— start Record excerpts —

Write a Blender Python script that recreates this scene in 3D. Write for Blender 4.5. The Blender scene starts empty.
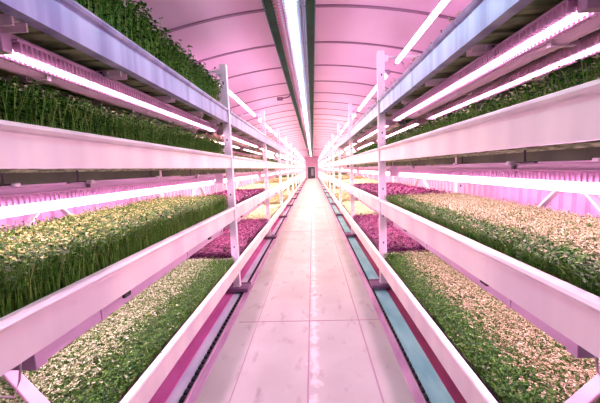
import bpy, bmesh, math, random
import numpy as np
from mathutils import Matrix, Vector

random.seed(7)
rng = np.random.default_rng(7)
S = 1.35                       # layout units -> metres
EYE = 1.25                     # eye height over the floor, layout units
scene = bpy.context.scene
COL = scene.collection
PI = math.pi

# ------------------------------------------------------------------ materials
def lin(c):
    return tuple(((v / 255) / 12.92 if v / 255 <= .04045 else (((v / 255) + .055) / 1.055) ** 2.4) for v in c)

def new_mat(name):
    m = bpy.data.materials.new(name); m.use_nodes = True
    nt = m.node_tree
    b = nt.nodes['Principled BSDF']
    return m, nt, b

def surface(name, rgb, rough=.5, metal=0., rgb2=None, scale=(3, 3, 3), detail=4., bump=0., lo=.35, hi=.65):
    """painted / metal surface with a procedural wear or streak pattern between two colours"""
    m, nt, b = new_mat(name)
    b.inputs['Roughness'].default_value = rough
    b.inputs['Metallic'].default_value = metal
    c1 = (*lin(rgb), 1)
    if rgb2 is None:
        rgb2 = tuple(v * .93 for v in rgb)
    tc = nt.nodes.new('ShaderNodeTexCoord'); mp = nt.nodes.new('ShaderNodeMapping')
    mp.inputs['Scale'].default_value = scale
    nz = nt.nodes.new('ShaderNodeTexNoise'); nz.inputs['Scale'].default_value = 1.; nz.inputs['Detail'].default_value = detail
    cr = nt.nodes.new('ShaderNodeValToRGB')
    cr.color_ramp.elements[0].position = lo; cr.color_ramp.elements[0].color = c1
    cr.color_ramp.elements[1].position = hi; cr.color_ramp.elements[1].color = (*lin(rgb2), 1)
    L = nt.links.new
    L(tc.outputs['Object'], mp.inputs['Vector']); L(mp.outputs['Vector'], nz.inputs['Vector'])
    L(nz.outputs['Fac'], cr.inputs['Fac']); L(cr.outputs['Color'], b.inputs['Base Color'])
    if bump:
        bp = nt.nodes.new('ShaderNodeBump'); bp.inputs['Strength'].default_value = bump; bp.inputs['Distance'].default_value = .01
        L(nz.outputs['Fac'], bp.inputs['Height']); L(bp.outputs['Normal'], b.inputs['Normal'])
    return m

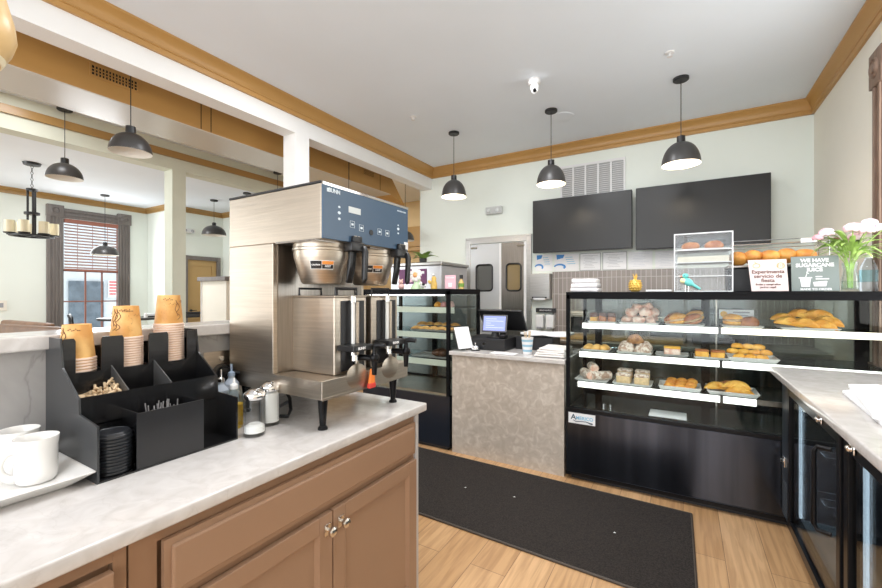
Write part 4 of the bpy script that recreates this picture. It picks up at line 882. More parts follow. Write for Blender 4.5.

— end Record excerpts —

Task objective :: Copy out the whole listing exactly, and don't carry over any pictures.

Solution to the problem ::
Write a Blender Python script that recreates this scene in 3D. Write for Blender 4.5. The Blender scene starts empty.
import bpy, bmesh, math, random
import numpy as np
from mathutils import Matrix, Vector

random.seed(7)
rng = np.random.default_rng(7)
S = 1.35                       # layout units -> metres
EYE = 1.25                     # eye height over the floor, layout units
scene = bpy.context.scene
COL = scene.collection
PI = math.pi

# ------------------------------------------------------------------ materials
def lin(c):
    return tuple(((v / 255) / 12.92 if v / 255 <= .04045 else (((v / 255) + .055) / 1.055) ** 2.4) for v in c)

def new_mat(name):
    m = bpy.data.materials.new(name); m.use_nodes = True
    nt = m.node_tree
    b = nt.nodes['Principled BSDF']
    return m, nt, b

def surface(name, rgb, rough=.5, metal=0., rgb2=None, scale=(3, 3, 3), detail=4., bump=0., lo=.35, hi=.65):
    """painted / metal surface with a procedural wear or streak pattern between two colours"""
    m, nt, b = new_mat(name)
    b.inputs['Roughness'].default_value = rough
    b.inputs['Metallic'].default_value = metal
    c1 = (*lin(rgb), 1)
    if rgb2 is None:
        rgb2 = tuple(v * .93 for v in rgb)
    tc = nt.nodes.new('ShaderNodeTexCoord'); mp = nt.nodes.new('ShaderNodeMapping')
    mp.inputs['Scale'].default_value = scale
    nz = nt.nodes.new('ShaderNodeTexNoise'); nz.inputs['Scale'].default_value = 1.; nz.inputs['Detail'].default_value = detail
    cr = nt.nodes.new('ShaderNodeValToRGB')
    cr.color_ramp.elements[0].position = lo; cr.color_ramp.elements[0].color = c1
    cr.color_ramp.elements[1].position = hi; cr.color_ramp.elements[1].color = (*lin(rgb2), 1)
    L = nt.links.new
    L(tc.outputs['Object'], mp.inputs['Vector']); L(mp.outputs['Vector'], nz.inputs['Vector'])
    L(nz.outputs['Fac'], cr.inputs['Fac']); L(cr.outputs['Color'], b.inputs['Base Color'])
    if bump:
        bp = nt.nodes.new('ShaderNodeBump'); bp.inputs['Strength'].default_value = bump; bp.inputs['Distance'].default_value = .01
        L(nz.outputs['Fac'], bp.inputs['Height']); L(bp.outputs['Normal'], b.inputs['Normal'])
    return m

Write part 4 of the bpy script that recreates this picture. It picks up at line 882. More parts follow. Write for Blender 4.5.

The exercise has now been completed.